Ciò ci rimanda ad un altro concetto ancora, che la scomparsa dei tratti che definiscono un individuo, quindi questa ricerca di standardizzazione, dello svuotamento nonché della spersonalizzazione dei volti e dei corpi, tutti diventano quasi uguali, la ricerca di perfezione è un concetto discutibile o meno, ma spesso si cercano dei volti che entrino in una proporzione aurea. In questa ricerca, però, i tratti distintivi, cioè l’imperfezione, escono da questo binario, diciamo, che va verso questa scatola perfetta dove in realtà uno si rinchiude ed andiamo ad un altro concetto rappresentato dalla rete metallica. Essa non è una conseguenza del concetto, ma appare già all’interno di esso. Infatti l’artista la sceglie intenzionalmente, lui la vede come una chiusura perché è la rete che si usa per fare le gabbie, quindi è una gabbia vista in tal caso come una ricerca di perfezione dove tutti noi rimaniamo intrappolati oppure viene vista come rete di connessione, di contatto.
Questa materia così semplice, come tutti gli elementi che Tentolini utilizza, devono essere facilmente riconoscibili, in modo tale che chi osserva le sue opere non deve perdere tempo a chiedersi: come ha fatto? che materiale è?, ma l’artista dà allo spettatore una lettura diretta. Così si nota che nelle sue opere vi è una concatenazione di concetti, delle reti che rimandano l’una all’altra, ma senza essere una più importante dell’altra, hanno solo lo scopo importantissimo di farti riflettere su diverse situazioni.

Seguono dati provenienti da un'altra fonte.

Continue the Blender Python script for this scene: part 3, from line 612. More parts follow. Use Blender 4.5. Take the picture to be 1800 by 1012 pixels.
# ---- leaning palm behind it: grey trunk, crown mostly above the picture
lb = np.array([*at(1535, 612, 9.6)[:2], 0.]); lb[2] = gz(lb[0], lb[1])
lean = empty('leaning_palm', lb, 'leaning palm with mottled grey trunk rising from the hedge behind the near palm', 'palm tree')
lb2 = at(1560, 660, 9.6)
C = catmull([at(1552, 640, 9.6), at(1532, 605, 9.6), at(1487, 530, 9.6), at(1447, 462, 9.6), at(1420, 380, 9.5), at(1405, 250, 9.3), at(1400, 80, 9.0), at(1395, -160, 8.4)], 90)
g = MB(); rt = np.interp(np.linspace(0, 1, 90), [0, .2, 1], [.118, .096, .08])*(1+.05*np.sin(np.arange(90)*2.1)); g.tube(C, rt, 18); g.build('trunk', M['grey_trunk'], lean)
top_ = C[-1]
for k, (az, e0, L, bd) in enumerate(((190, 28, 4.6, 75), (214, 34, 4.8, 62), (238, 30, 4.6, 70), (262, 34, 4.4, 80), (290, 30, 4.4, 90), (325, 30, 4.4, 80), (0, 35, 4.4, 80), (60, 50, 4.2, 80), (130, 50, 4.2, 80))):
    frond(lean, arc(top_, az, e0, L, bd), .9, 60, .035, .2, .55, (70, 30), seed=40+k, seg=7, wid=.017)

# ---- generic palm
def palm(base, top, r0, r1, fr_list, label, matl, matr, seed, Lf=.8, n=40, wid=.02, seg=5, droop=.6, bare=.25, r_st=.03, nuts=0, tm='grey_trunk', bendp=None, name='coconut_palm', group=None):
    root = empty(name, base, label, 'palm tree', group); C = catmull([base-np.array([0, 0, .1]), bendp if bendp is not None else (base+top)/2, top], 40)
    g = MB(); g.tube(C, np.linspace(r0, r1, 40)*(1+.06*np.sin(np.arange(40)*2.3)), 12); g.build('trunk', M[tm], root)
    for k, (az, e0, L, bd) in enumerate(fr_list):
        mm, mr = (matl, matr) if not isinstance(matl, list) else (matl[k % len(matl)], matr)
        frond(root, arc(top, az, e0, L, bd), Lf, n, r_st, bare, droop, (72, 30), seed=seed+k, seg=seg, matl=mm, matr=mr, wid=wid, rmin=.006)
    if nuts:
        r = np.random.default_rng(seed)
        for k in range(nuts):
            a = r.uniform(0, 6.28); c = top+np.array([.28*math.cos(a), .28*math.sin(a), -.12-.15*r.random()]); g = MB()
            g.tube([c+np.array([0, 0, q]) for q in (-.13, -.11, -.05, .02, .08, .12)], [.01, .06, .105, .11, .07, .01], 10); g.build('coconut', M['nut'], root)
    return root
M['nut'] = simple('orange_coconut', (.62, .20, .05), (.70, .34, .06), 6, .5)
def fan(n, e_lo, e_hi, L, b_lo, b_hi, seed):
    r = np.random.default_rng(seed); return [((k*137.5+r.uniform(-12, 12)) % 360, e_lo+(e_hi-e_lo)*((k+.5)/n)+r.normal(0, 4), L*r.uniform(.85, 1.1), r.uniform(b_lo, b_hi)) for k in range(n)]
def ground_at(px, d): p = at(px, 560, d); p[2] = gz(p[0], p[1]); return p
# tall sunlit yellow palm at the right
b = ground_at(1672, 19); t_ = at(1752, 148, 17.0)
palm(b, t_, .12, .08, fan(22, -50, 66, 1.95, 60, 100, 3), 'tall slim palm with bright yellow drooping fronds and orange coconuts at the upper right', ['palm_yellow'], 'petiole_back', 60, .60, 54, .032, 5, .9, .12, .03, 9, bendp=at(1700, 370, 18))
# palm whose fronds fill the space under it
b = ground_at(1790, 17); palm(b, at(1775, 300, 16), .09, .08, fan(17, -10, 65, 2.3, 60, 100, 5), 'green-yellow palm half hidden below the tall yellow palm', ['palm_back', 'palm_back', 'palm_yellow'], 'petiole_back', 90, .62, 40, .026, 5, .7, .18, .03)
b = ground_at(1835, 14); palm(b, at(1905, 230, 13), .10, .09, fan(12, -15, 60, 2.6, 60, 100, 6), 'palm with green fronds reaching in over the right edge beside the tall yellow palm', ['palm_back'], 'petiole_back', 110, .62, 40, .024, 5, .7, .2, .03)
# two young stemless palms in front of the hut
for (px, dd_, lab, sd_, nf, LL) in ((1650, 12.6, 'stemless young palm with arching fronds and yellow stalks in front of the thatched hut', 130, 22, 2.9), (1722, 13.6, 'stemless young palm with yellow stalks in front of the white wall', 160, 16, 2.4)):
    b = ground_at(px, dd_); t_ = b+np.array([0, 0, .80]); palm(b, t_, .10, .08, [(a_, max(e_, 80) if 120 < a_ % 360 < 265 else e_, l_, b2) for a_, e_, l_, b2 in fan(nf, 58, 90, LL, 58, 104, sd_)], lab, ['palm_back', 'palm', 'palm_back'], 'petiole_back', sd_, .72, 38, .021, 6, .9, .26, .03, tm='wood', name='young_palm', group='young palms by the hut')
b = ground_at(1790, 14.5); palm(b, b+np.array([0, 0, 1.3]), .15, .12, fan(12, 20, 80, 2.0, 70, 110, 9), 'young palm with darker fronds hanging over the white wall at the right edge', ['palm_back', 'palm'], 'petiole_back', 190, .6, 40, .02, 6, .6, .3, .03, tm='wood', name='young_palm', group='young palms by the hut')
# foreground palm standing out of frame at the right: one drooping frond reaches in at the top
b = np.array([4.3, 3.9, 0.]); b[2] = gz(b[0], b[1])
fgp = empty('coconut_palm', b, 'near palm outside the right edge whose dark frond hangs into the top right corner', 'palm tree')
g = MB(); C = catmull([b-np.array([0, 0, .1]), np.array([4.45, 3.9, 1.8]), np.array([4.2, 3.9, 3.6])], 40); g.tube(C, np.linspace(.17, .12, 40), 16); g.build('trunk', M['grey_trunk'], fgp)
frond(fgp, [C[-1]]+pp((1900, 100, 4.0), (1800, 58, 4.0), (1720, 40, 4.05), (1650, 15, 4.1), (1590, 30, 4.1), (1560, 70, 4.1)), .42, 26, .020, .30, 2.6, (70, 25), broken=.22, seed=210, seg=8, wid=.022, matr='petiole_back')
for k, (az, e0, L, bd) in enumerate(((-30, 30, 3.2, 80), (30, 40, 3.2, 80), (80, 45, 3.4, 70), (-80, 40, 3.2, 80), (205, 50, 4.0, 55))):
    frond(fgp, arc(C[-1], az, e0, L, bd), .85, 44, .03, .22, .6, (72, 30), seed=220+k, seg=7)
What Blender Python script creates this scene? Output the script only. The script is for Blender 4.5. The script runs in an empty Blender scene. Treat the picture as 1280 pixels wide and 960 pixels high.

Le opere di Tentolini, quindi, non sono solo interessanti a livello tecnico, ma bisogna andare oltre, i suoi lavori ti obbligano a riflettere, a porti delle domande”.
L’artista, come evidenziano le curatrici nei loro testi all’interno del catalogo Endiadi corredato alla mostra “stabilisce, nelle immagini che propone, una connessione, un flusso continuo tra il momento presente – dell’osservatore – ed il passato, lontano e recente. Viviamo in spazi precostruiti, dimentichiamo l’orizzonte, e, anche se Kronos ha sottratto sempre qualcosa ad ognuno di noi, la memoria, attraverso il mezzo dell’arte, può salvare la bellezza dal potere distruttivo del tempo”.
Ci troviamo di fronte a dei volti, classici e non, dai quali non puoi distogliere lo sguardo da lontano, perché sei come ipnotizzato dalle sensazioni e dalle reazioni che involontariamente esse ti suscitano. Avvicinandoti all’opera, rimani stupito dalla manualità e dalla capacità di intrecciare la rete metallica fino al raggiungimento e alla nascita di quei determinati particolari!